::: SUPPLIED INFORMATION :::

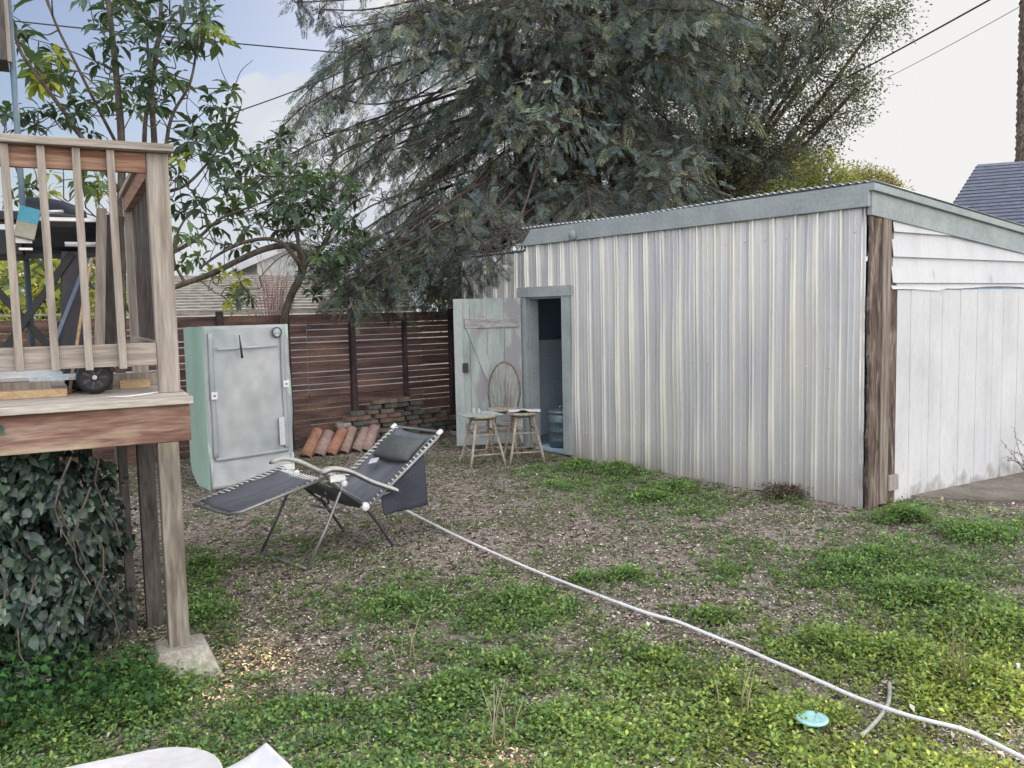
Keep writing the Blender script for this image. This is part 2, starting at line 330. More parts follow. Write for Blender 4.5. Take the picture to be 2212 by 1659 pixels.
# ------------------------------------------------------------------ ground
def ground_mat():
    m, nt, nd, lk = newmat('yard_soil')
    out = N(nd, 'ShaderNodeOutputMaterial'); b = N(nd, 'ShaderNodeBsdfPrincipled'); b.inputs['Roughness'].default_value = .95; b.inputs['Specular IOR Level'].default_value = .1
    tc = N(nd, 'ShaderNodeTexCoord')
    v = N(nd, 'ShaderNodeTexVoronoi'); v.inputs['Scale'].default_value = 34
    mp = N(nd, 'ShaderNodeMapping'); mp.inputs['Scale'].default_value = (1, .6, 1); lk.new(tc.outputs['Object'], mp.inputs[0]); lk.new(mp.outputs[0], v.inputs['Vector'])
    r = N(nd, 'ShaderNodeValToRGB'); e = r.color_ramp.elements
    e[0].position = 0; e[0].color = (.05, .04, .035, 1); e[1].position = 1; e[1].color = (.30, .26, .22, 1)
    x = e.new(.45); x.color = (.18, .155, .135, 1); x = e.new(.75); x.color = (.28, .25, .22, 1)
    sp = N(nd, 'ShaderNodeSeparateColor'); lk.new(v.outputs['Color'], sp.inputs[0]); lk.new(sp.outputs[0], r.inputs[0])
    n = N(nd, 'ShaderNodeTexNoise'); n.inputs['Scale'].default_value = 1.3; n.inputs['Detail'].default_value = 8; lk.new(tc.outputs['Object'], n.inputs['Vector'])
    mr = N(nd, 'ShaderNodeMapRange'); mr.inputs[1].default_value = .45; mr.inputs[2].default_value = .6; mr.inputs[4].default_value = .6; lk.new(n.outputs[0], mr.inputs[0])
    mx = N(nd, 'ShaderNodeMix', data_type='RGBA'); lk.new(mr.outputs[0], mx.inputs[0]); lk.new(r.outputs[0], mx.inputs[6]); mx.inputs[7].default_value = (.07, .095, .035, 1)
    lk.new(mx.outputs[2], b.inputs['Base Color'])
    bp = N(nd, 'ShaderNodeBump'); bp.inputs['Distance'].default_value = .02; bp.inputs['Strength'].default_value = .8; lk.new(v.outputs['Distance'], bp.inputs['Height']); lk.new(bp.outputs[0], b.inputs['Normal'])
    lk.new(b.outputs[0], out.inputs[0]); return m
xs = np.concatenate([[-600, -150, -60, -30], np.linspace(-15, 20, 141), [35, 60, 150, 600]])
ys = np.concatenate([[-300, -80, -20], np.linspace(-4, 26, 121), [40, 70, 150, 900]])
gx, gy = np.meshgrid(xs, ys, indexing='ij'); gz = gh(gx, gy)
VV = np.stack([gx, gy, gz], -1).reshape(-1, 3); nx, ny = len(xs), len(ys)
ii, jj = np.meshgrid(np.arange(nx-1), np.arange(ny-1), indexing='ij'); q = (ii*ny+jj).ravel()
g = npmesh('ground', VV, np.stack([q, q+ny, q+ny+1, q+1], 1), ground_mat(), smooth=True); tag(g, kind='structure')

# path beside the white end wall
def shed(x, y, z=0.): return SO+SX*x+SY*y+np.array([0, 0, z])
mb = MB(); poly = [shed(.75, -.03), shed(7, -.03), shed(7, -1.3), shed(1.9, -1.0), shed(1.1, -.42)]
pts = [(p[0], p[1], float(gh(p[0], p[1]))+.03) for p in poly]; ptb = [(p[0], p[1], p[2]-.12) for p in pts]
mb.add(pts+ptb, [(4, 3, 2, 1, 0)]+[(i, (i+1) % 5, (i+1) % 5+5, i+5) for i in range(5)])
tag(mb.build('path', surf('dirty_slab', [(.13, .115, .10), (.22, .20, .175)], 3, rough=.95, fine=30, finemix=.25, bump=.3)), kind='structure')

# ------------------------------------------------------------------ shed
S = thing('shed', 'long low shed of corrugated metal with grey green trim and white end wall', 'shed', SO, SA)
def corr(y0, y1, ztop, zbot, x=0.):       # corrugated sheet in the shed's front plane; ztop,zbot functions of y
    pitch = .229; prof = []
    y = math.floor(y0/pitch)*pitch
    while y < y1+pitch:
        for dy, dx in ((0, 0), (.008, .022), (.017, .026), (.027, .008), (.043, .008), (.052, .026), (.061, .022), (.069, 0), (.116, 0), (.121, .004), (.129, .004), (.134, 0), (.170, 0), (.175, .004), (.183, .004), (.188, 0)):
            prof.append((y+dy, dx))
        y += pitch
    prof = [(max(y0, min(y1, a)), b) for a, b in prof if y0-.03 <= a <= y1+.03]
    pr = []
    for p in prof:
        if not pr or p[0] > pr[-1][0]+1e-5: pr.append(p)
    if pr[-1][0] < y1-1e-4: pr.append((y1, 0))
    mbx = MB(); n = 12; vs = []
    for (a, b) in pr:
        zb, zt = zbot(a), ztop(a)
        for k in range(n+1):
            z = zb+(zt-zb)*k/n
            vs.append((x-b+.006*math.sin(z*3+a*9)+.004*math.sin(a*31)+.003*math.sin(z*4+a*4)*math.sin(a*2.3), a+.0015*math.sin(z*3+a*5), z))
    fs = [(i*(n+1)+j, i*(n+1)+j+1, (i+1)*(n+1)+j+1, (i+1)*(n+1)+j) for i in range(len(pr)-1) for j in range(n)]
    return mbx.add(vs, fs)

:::

Repeat the data in full and exactly. Omit pictures.

Keep writing the Blender script for this image. This is part 2, starting at line 330. More parts follow. Write for Blender 4.5. Take the picture to be 2212 by 1659 pixels.
# ------------------------------------------------------------------ ground
def ground_mat():
    m, nt, nd, lk = newmat('yard_soil')
    out = N(nd, 'ShaderNodeOutputMaterial'); b = N(nd, 'ShaderNodeBsdfPrincipled'); b.inputs['Roughness'].default_value = .95; b.inputs['Specular IOR Level'].default_value = .1
    tc = N(nd, 'ShaderNodeTexCoord')
    v = N(nd, 'ShaderNodeTexVoronoi'); v.inputs['Scale'].default_value = 34
    mp = N(nd, 'ShaderNodeMapping'); mp.inputs['Scale'].default_value = (1, .6, 1); lk.new(tc.outputs['Object'], mp.inputs[0]); lk.new(mp.outputs[0], v.inputs['Vector'])
    r = N(nd, 'ShaderNodeValToRGB'); e = r.color_ramp.elements
    e[0].position = 0; e[0].color = (.05, .04, .035, 1); e[1].position = 1; e[1].color = (.30, .26, .22, 1)
    x = e.new(.45); x.color = (.18, .155, .135, 1); x = e.new(.75); x.color = (.28, .25, .22, 1)
    sp = N(nd, 'ShaderNodeSeparateColor'); lk.new(v.outputs['Color'], sp.inputs[0]); lk.new(sp.outputs[0], r.inputs[0])
    n = N(nd, 'ShaderNodeTexNoise'); n.inputs['Scale'].default_value = 1.3; n.inputs['Detail'].default_value = 8; lk.new(tc.outputs['Object'], n.inputs['Vector'])
    mr = N(nd, 'ShaderNodeMapRange'); mr.inputs[1].default_value = .45; mr.inputs[2].default_value = .6; mr.inputs[4].default_value = .6; lk.new(n.outputs[0], mr.inputs[0])
    mx = N(nd, 'ShaderNodeMix', data_type='RGBA'); lk.new(mr.outputs[0], mx.inputs[0]); lk.new(r.outputs[0], mx.inputs[6]); mx.inputs[7].default_value = (.07, .095, .035, 1)
    lk.new(mx.outputs[2], b.inputs['Base Color'])
    bp = N(nd, 'ShaderNodeBump'); bp.inputs['Distance'].default_value = .02; bp.inputs['Strength'].default_value = .8; lk.new(v.outputs['Distance'], bp.inputs['Height']); lk.new(bp.outputs[0], b.inputs['Normal'])
    lk.new(b.outputs[0], out.inputs[0]); return m
xs = np.concatenate([[-600, -150, -60, -30], np.linspace(-15, 20, 141), [35, 60, 150, 600]])
ys = np.concatenate([[-300, -80, -20], np.linspace(-4, 26, 121), [40, 70, 150, 900]])
gx, gy = np.meshgrid(xs, ys, indexing='ij'); gz = gh(gx, gy)
VV = np.stack([gx, gy, gz], -1).reshape(-1, 3); nx, ny = len(xs), len(ys)
ii, jj = np.meshgrid(np.arange(nx-1), np.arange(ny-1), indexing='ij'); q = (ii*ny+jj).ravel()
g = npmesh('ground', VV, np.stack([q, q+ny, q+ny+1, q+1], 1), ground_mat(), smooth=True); tag(g, kind='structure')

# path beside the white end wall
def shed(x, y, z=0.): return SO+SX*x+SY*y+np.array([0, 0, z])
mb = MB(); poly = [shed(.75, -.03), shed(7, -.03), shed(7, -1.3), shed(1.9, -1.0), shed(1.1, -.42)]
pts = [(p[0], p[1], float(gh(p[0], p[1]))+.03) for p in poly]; ptb = [(p[0], p[1], p[2]-.12) for p in pts]
mb.add(pts+ptb, [(4, 3, 2, 1, 0)]+[(i, (i+1) % 5, (i+1) % 5+5, i+5) for i in range(5)])
tag(mb.build('path', surf('dirty_slab', [(.13, .115, .10), (.22, .20, .175)], 3, rough=.95, fine=30, finemix=.25, bump=.3)), kind='structure')

# ------------------------------------------------------------------ shed
S = thing('shed', 'long low shed of corrugated metal with grey green trim and white end wall', 'shed', SO, SA)
def corr(y0, y1, ztop, zbot, x=0.):       # corrugated sheet in the shed's front plane; ztop,zbot functions of y
    pitch = .229; prof = []
    y = math.floor(y0/pitch)*pitch
    while y < y1+pitch:
        for dy, dx in ((0, 0), (.008, .022), (.017, .026), (.027, .008), (.043, .008), (.052, .026), (.061, .022), (.069, 0), (.116, 0), (.121, .004), (.129, .004), (.134, 0), (.170, 0), (.175, .004), (.183, .004), (.188, 0)):
            prof.append((y+dy, dx))
        y += pitch
    prof = [(max(y0, min(y1, a)), b) for a, b in prof if y0-.03 <= a <= y1+.03]
    pr = []
    for p in prof:
        if not pr or p[0] > pr[-1][0]+1e-5: pr.append(p)
    if pr[-1][0] < y1-1e-4: pr.append((y1, 0))
    mbx = MB(); n = 12; vs = []
    for (a, b) in pr:
        zb, zt = zbot(a), ztop(a)
        for k in range(n+1):
            z = zb+(zt-zb)*k/n
            vs.append((x-b+.006*math.sin(z*3+a*9)+.004*math.sin(a*31)+.003*math.sin(z*4+a*4)*math.sin(a*2.3), a+.0015*math.sin(z*3+a*5), z))
    fs = [(i*(n+1)+j, i*(n+1)+j+1, (i+1)*(n+1)+j+1, (i+1)*(n+1)+j) for i in range(len(pr)-1) for j in range(n)]
    return mbx.add(vs, fs)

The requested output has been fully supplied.